Requirement: Please transcribe the data below exactly. Leave the pictures out.

Stored data:

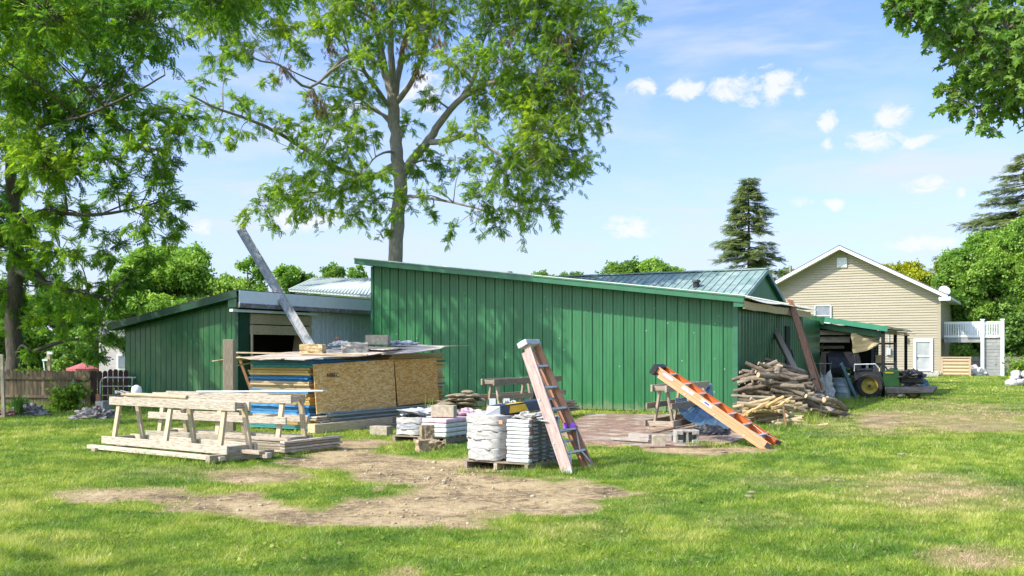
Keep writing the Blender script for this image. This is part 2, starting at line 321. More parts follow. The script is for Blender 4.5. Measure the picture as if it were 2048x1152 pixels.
def wallworn(m):
    t = m.node_tree; b = [n for n in t.nodes if n.type == 'BSDF_PRINCIPLED'][0]; src = b.inputs['Base Color'].links[0].from_socket
    v = tmap(t, 'Pos', (1, 1, 1)); sx = t.nodes.new('ShaderNodeSeparateXYZ'); lk(t, v, sx.inputs[0])
    n = tnoise(t, v, 3, 5, .7); hgt_ = mrange(t, mixc(t, .5, mrange(t, sx.outputs[2], 0, .9), n), .28, .42, .55, 0, True)
    c = mixc(t, hgt_, src, (.23, .24, .14)); st = tnoise(t, tmap(t, 'Pos', (5, 5, .35)), 2.2, 5, .65)
    c = mixc(t, mrange(t, st, .52, .74, 0, .25), c, (.10, .24, .13)); c = mixc(t, mrange(t, tnoise(t, tmap(t, 'Pos', (9, 9, .5)), 2, 3, .6), .5, .7, 0, .22), c, (.012, .07, .03))
    vo = t.nodes.new('ShaderNodeTexVoronoi'); vo.inputs['Scale'].default_value = 3.4; lk(t, v, vo.inputs['Vector'])
    c = mixc(t, mrange(t, vo.outputs['Distance'], .075, .045, 0, .75), c, (.3, .42, .33)); lk(t, c, b.inputs['Base Color'])
wallworn(mGreen)
# ---------------------------------------------------------------- numpy noise + ground masks
_H = rng.random((256, 256))
def vn(x, y):
    xi = np.floor(x).astype(int); yi = np.floor(y).astype(int); fx = x-xi; fy = y-yi
    fx = fx*fx*(3-2*fx); fy = fy*fy*(3-2*fy); g = lambda a, b: _H[a % 256, b % 256]
    return (g(xi, yi)*(1-fx)+g(xi+1, yi)*fx)*(1-fy)+(g(xi, yi+1)*(1-fx)+g(xi+1, yi+1)*fx)*fy
def fbm(x, y, o=4):
    s = 0; a = .5; t = 0
    for i in range(o): s = s+a*vn(x*2**i+i*17.3, y*2**i+i*9.1); t += a; a *= .55
    return s/t
DIRT = [(980,995,255,42,1),(800,1022,270,38,1),(560,1008,260,26,1),(290,992,170,20,.7),(520,950,130,20,.6),(690,922,150,24,.9),(860,945,170,28,1),(690,887,100,10,1),
        (1420,900,130,13,.9),(1300,885,180,9,.9),(1770,843,62,20,.55),(1960,852,105,16,.42),(1860,838,60,14,.3),(1150,985,85,28,.9)]
ISLE = [(620,988,105,34),(425,975,58,13),(265,1012,70,12),(470,900,60,12),(850,905,120,9)]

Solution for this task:
Keep writing the Blender script for this image. This is part 2, starting at line 321. More parts follow. The script is for Blender 4.5. Measure the picture as if it were 2048x1152 pixels.
def wallworn(m):
    t = m.node_tree; b = [n for n in t.nodes if n.type == 'BSDF_PRINCIPLED'][0]; src = b.inputs['Base Color'].links[0].from_socket
    v = tmap(t, 'Pos', (1, 1, 1)); sx = t.nodes.new('ShaderNodeSeparateXYZ'); lk(t, v, sx.inputs[0])
    n = tnoise(t, v, 3, 5, .7); hgt_ = mrange(t, mixc(t, .5, mrange(t, sx.outputs[2], 0, .9), n), .28, .42, .55, 0, True)
    c = mixc(t, hgt_, src, (.23, .24, .14)); st = tnoise(t, tmap(t, 'Pos', (5, 5, .35)), 2.2, 5, .65)
    c = mixc(t, mrange(t, st, .52, .74, 0, .25), c, (.10, .24, .13)); c = mixc(t, mrange(t, tnoise(t, tmap(t, 'Pos', (9, 9, .5)), 2, 3, .6), .5, .7, 0, .22), c, (.012, .07, .03))
    vo = t.nodes.new('ShaderNodeTexVoronoi'); vo.inputs['Scale'].default_value = 3.4; lk(t, v, vo.inputs['Vector'])
    c = mixc(t, mrange(t, vo.outputs['Distance'], .075, .045, 0, .75), c, (.3, .42, .33)); lk(t, c, b.inputs['Base Color'])
wallworn(mGreen)
# ---------------------------------------------------------------- numpy noise + ground masks
_H = rng.random((256, 256))
def vn(x, y):
    xi = np.floor(x).astype(int); yi = np.floor(y).astype(int); fx = x-xi; fy = y-yi
    fx = fx*fx*(3-2*fx); fy = fy*fy*(3-2*fy); g = lambda a, b: _H[a % 256, b % 256]
    return (g(xi, yi)*(1-fx)+g(xi+1, yi)*fx)*(1-fy)+(g(xi, yi+1)*(1-fx)+g(xi+1, yi+1)*fx)*fy
def fbm(x, y, o=4):
    s = 0; a = .5; t = 0
    for i in range(o): s = s+a*vn(x*2**i+i*17.3, y*2**i+i*9.1); t += a; a *= .55
    return s/t
DIRT = [(980,995,255,42,1),(800,1022,270,38,1),(560,1008,260,26,1),(290,992,170,20,.7),(520,950,130,20,.6),(690,922,150,24,.9),(860,945,170,28,1),(690,887,100,10,1),
        (1420,900,130,13,.9),(1300,885,180,9,.9),(1770,843,62,20,.55),(1960,852,105,16,.42),(1860,838,60,14,.3),(1150,985,85,28,.9)]
ISLE = [(620,988,105,34),(425,975,58,13),(265,1012,70,12),(470,900,60,12),(850,905,120,9)]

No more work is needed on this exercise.